↓

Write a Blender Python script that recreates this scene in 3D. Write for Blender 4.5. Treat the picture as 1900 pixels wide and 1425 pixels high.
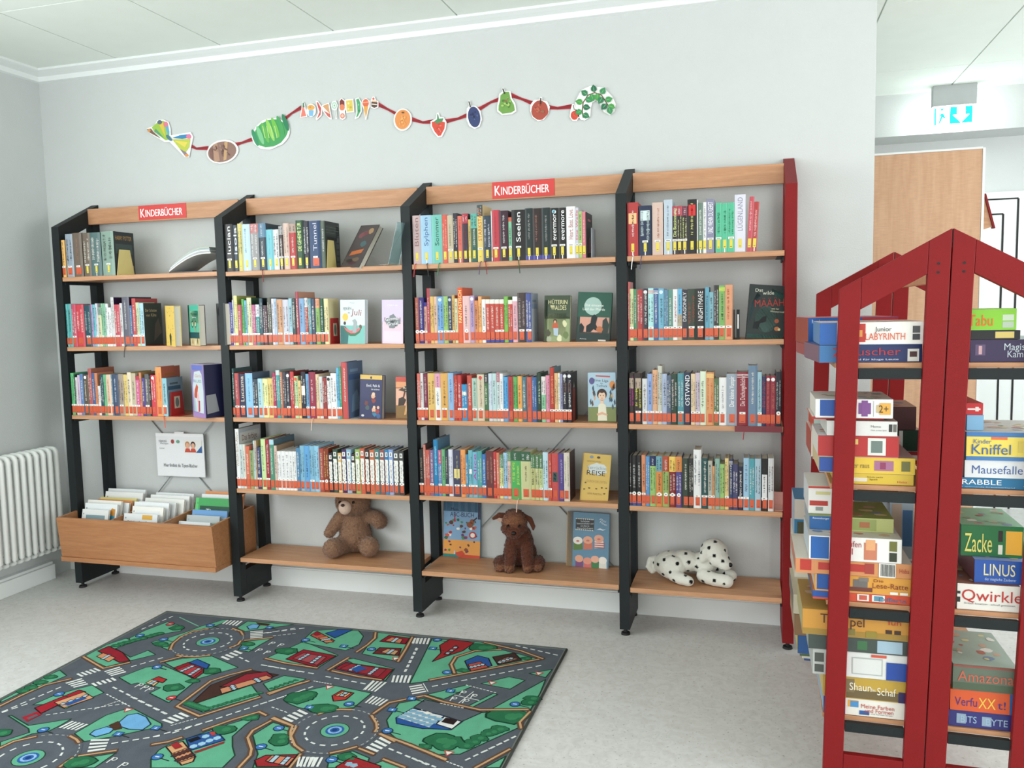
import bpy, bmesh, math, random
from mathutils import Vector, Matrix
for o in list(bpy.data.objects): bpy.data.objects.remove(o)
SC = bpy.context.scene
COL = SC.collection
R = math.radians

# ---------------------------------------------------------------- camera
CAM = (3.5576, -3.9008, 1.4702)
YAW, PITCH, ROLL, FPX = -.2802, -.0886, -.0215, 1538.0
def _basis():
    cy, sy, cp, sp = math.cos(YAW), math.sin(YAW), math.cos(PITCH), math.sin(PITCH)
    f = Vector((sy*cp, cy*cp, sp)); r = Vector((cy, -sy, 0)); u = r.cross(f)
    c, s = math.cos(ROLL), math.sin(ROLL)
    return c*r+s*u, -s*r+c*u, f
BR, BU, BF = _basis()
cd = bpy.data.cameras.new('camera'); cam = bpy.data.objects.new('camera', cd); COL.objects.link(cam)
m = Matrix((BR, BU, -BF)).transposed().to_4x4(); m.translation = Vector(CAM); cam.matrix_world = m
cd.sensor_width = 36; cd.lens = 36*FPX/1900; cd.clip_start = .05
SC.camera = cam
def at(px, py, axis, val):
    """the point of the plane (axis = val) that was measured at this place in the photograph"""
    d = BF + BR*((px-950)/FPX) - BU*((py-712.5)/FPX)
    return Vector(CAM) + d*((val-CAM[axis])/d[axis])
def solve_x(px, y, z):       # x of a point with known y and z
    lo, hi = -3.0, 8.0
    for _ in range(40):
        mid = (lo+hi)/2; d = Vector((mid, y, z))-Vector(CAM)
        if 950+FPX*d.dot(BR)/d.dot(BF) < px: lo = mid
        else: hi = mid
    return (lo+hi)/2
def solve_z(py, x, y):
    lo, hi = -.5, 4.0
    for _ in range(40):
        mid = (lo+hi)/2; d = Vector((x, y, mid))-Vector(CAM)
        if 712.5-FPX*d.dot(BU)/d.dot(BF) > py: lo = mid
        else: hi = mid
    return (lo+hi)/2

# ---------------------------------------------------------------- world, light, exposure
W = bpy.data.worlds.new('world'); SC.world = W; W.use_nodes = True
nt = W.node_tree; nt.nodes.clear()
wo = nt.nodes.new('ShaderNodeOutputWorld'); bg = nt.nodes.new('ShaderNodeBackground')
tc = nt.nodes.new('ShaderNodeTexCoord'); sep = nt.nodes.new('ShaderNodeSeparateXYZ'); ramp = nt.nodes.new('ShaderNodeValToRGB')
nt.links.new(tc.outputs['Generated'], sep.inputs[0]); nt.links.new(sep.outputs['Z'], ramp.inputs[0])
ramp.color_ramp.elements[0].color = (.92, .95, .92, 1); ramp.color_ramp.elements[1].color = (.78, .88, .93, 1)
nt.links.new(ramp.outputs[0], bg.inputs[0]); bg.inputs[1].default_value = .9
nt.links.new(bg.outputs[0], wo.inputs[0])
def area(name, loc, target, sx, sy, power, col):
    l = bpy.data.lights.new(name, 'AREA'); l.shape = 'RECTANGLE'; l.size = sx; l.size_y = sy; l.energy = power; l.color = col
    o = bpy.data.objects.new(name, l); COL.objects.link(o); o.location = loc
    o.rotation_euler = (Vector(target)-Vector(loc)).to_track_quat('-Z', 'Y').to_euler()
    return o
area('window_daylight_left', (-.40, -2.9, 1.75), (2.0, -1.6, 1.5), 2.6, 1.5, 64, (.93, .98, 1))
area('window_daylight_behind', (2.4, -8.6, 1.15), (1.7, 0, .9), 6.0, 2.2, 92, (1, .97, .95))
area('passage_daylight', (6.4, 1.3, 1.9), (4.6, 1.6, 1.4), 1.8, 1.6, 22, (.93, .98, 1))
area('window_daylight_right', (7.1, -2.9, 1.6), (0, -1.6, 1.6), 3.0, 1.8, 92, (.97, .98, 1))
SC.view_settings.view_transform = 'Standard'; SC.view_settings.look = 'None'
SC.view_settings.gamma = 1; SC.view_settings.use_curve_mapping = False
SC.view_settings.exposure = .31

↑
↓

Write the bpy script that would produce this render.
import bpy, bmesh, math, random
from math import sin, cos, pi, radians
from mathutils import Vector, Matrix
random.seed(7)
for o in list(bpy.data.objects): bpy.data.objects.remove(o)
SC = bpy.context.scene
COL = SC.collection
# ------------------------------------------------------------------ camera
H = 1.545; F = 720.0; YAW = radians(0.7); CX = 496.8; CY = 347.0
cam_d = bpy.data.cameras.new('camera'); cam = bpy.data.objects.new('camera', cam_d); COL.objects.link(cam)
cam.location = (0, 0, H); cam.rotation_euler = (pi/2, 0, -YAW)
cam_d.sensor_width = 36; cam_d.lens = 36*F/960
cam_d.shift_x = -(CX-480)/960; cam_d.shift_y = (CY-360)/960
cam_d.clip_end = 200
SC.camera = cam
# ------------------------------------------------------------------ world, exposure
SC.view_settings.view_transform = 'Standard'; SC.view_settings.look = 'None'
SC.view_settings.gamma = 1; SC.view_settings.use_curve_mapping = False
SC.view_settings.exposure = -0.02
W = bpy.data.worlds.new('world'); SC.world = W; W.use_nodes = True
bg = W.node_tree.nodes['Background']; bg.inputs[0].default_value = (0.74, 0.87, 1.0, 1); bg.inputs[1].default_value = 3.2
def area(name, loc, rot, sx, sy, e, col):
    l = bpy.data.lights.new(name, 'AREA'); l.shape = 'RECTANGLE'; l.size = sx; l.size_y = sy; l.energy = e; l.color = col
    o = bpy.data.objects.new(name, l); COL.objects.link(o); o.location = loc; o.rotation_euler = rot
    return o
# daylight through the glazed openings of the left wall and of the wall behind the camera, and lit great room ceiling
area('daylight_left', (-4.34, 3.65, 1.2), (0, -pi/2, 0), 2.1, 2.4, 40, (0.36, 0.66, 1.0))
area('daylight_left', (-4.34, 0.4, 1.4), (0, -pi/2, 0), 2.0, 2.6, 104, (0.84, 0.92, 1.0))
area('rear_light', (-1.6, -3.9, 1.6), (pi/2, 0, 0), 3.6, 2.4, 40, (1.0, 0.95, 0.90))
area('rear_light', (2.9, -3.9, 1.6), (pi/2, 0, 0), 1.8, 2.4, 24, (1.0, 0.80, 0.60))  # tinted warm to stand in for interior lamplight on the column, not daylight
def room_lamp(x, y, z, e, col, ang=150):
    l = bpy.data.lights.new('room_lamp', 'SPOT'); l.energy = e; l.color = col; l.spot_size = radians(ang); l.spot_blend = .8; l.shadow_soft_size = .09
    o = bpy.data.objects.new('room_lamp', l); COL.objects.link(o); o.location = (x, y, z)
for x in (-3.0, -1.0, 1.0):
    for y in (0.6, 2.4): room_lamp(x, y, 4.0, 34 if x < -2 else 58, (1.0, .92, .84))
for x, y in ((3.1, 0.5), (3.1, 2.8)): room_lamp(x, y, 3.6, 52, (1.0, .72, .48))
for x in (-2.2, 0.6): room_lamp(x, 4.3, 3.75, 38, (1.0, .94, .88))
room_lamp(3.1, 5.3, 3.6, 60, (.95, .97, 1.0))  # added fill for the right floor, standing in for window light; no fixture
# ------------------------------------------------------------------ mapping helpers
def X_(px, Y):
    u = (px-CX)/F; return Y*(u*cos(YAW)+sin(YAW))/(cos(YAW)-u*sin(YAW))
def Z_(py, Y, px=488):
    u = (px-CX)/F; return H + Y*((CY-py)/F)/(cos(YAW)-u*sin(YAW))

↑
↓

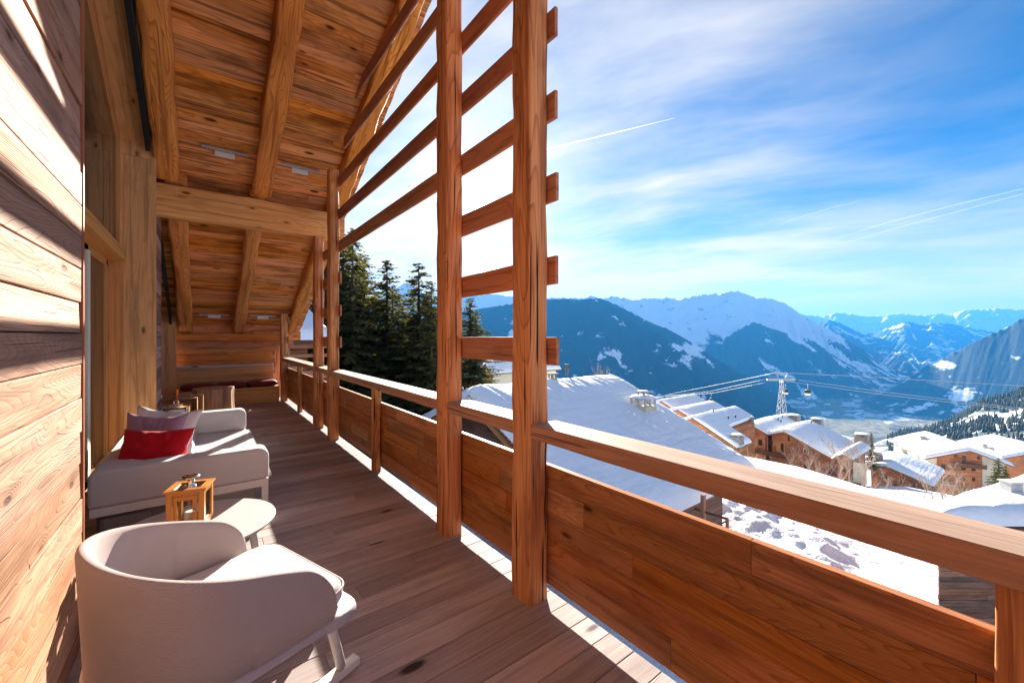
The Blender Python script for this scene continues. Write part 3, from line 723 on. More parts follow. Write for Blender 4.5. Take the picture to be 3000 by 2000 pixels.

↑

Exercise aim:
Set down exactly the lines above, from the line containing "Write a Blender" through the line containing "R = math.radians". Skip the pictures.

Response to the task:
Write a Blender Python script that recreates this scene in 3D. Write for Blender 4.5. Treat the picture as 1900 pixels wide and 1425 pixels high.
import bpy, bmesh, math, random
from mathutils import Vector, Matrix
for o in list(bpy.data.objects): bpy.data.objects.remove(o)
SC = bpy.context.scene
COL = SC.collection
R = math.radians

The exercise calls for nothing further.